_DATASET CONTENT_.
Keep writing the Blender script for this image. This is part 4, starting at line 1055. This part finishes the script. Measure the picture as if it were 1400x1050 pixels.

...

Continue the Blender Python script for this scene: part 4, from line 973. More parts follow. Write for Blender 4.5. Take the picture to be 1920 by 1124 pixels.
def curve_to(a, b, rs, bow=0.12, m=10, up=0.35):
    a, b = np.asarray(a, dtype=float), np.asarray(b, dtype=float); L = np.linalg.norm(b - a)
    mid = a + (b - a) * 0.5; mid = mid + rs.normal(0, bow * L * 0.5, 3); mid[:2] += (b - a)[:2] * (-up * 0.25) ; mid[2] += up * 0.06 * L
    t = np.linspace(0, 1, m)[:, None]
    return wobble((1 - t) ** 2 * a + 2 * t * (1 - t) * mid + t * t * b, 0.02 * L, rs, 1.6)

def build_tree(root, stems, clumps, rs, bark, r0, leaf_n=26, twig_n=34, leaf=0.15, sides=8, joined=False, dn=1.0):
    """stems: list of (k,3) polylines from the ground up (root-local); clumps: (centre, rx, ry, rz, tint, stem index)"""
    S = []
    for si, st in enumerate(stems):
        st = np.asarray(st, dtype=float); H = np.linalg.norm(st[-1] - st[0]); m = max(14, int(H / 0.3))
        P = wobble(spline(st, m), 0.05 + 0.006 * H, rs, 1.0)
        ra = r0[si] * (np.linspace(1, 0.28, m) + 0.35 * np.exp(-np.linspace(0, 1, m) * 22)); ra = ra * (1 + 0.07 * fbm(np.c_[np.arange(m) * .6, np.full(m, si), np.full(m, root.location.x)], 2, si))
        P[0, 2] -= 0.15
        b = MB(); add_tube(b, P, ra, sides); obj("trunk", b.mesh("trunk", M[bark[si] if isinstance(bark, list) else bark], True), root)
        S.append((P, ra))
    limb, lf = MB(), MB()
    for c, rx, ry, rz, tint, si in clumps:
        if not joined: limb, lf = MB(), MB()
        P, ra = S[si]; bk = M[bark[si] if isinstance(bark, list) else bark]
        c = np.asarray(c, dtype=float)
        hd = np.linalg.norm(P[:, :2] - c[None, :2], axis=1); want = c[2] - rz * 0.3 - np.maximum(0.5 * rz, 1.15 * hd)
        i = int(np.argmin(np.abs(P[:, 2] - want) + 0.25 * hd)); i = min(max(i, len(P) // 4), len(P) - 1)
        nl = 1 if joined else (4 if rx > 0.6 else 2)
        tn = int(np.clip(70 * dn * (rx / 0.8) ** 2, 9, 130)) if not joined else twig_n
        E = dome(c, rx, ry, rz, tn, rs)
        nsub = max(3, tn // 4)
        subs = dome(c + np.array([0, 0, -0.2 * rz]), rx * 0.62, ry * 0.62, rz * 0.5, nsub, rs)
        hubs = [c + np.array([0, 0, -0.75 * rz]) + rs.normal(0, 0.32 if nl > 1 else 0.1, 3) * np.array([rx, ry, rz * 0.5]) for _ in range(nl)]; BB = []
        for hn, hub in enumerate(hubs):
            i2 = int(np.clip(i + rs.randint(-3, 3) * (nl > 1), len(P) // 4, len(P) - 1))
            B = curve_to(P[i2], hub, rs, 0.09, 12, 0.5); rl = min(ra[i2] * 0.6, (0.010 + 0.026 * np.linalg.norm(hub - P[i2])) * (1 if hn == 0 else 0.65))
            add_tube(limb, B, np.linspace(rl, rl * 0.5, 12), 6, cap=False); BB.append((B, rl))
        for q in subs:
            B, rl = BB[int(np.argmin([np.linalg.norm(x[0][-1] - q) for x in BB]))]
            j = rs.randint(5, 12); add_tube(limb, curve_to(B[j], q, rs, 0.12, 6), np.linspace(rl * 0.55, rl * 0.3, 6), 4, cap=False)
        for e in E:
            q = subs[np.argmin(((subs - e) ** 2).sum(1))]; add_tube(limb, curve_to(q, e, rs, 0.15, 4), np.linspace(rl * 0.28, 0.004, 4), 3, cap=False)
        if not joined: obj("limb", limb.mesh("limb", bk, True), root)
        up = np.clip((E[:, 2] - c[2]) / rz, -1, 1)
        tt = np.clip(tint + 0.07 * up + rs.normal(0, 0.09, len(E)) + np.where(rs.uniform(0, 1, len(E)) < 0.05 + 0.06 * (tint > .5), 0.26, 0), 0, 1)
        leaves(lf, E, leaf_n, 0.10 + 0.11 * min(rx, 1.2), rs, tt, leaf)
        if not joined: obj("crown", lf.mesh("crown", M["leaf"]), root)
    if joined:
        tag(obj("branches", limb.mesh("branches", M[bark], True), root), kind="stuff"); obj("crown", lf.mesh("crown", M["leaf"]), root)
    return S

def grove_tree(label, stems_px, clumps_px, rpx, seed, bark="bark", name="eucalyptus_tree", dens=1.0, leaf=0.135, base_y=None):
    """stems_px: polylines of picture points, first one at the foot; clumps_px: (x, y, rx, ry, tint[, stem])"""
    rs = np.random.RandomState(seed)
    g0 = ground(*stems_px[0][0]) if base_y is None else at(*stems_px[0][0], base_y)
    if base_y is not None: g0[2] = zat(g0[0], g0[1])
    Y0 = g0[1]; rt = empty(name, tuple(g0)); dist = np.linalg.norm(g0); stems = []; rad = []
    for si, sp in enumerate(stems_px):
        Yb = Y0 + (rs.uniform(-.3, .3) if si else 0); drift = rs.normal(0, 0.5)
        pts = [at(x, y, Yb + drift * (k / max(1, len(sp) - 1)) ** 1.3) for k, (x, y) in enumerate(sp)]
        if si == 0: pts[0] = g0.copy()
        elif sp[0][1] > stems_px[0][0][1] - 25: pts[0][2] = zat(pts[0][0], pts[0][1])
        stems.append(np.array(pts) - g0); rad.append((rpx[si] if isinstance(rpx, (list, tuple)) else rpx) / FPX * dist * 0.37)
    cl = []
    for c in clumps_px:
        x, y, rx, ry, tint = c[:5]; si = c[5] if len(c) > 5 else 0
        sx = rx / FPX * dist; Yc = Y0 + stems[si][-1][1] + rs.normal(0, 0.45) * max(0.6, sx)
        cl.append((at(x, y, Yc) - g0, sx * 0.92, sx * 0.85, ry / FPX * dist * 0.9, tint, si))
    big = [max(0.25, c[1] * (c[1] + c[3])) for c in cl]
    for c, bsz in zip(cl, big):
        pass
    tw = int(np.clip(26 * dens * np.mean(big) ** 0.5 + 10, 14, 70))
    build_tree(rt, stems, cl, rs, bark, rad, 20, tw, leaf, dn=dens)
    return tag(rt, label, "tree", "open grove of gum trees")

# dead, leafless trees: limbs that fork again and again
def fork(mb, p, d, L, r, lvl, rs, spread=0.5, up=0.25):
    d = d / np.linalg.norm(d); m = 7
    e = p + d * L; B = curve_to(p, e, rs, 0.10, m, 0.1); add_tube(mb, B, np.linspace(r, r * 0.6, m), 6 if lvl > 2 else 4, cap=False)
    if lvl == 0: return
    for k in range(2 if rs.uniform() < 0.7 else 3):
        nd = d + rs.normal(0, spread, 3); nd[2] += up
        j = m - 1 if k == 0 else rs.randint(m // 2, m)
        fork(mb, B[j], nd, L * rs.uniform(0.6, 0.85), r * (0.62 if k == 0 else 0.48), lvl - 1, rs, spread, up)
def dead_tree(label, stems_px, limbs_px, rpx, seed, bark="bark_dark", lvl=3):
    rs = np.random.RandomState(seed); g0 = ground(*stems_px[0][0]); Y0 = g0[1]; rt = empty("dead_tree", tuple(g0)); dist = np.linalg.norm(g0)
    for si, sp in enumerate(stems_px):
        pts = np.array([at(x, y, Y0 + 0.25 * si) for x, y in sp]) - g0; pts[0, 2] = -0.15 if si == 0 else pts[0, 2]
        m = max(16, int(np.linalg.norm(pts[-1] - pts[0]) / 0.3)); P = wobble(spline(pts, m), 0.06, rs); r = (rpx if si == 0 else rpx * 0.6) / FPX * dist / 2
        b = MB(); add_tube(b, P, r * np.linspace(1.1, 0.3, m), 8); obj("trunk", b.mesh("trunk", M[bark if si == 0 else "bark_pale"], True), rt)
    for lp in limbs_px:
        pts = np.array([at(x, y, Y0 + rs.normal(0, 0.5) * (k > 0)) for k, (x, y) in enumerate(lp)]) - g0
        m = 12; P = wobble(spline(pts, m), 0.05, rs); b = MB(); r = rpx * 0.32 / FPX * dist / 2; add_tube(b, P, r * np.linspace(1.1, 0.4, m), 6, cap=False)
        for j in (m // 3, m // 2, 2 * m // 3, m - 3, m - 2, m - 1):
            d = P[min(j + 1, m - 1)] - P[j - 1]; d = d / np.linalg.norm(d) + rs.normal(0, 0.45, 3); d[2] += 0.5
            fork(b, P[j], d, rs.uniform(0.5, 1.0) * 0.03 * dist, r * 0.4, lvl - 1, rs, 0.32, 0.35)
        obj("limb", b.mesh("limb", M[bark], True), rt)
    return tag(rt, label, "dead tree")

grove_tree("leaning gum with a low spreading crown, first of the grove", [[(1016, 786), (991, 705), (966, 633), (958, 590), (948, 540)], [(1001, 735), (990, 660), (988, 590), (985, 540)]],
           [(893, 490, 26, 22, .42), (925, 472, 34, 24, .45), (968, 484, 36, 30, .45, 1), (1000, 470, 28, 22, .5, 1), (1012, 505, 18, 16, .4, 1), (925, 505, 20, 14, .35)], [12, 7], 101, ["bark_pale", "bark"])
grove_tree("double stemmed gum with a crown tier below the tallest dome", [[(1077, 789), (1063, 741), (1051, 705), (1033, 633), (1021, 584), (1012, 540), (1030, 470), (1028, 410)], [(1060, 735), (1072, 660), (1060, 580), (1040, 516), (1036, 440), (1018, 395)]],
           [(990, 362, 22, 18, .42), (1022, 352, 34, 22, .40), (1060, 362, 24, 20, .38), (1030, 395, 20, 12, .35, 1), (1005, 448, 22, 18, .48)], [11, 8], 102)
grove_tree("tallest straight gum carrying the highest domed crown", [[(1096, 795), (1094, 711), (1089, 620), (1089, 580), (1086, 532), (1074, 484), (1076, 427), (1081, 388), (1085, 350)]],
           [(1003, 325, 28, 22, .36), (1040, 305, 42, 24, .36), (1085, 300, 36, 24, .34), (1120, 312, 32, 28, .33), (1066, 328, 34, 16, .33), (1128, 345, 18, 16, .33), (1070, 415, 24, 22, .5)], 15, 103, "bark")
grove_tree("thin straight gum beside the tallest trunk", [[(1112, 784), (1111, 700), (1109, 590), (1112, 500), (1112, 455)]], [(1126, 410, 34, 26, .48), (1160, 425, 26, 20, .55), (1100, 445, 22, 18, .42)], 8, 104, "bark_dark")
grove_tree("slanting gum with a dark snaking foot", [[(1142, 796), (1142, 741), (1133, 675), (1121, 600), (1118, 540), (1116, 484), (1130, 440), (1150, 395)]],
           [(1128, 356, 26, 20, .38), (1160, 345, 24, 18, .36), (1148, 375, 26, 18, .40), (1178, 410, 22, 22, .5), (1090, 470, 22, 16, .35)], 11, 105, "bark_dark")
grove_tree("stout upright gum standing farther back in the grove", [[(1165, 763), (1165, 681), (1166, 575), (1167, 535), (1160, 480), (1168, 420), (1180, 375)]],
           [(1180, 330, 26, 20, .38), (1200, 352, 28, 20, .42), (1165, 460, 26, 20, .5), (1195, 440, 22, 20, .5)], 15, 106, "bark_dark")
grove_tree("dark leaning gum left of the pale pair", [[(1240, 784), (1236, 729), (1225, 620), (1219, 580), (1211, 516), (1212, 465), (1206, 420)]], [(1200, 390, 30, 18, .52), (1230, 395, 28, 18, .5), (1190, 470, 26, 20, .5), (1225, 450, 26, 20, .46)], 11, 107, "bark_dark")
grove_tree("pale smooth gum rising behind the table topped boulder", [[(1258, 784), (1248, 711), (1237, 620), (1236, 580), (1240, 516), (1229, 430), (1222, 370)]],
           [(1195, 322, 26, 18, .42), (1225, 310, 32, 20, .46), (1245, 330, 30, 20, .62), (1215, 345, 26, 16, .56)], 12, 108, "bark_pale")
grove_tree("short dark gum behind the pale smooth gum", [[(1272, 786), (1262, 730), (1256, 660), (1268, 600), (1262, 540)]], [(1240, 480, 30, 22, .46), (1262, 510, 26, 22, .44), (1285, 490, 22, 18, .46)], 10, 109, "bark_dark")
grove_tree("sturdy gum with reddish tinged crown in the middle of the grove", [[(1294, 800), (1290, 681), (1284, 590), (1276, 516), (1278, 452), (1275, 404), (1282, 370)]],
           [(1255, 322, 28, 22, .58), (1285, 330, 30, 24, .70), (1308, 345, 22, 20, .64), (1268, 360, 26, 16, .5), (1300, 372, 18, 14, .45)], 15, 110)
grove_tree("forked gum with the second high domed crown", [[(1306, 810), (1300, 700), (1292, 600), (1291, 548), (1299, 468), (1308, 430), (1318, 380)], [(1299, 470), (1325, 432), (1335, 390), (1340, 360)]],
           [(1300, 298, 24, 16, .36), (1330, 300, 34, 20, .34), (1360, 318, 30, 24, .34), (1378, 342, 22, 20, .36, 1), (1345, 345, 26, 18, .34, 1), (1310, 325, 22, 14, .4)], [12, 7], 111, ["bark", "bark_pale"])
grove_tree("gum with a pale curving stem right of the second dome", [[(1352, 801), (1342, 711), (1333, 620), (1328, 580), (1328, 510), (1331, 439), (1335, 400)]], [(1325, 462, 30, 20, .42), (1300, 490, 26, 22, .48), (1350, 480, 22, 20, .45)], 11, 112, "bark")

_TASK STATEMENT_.
Begin with the line containing "Continue the Blender", end with the line containing "return wobble((1 - t)", and transcribe exactly every line in that span, with nothing added.

_REPLY_.
Continue the Blender Python script for this scene: part 4, from line 973. More parts follow. Write for Blender 4.5. Take the picture to be 1920 by 1124 pixels.
def curve_to(a, b, rs, bow=0.12, m=10, up=0.35):
    a, b = np.asarray(a, dtype=float), np.asarray(b, dtype=float); L = np.linalg.norm(b - a)
    mid = a + (b - a) * 0.5; mid = mid + rs.normal(0, bow * L * 0.5, 3); mid[:2] += (b - a)[:2] * (-up * 0.25) ; mid[2] += up * 0.06 * L
    t = np.linspace(0, 1, m)[:, None]
    return wobble((1 - t) ** 2 * a + 2 * t * (1 - t) * mid + t * t * b, 0.02 * L, rs, 1.6)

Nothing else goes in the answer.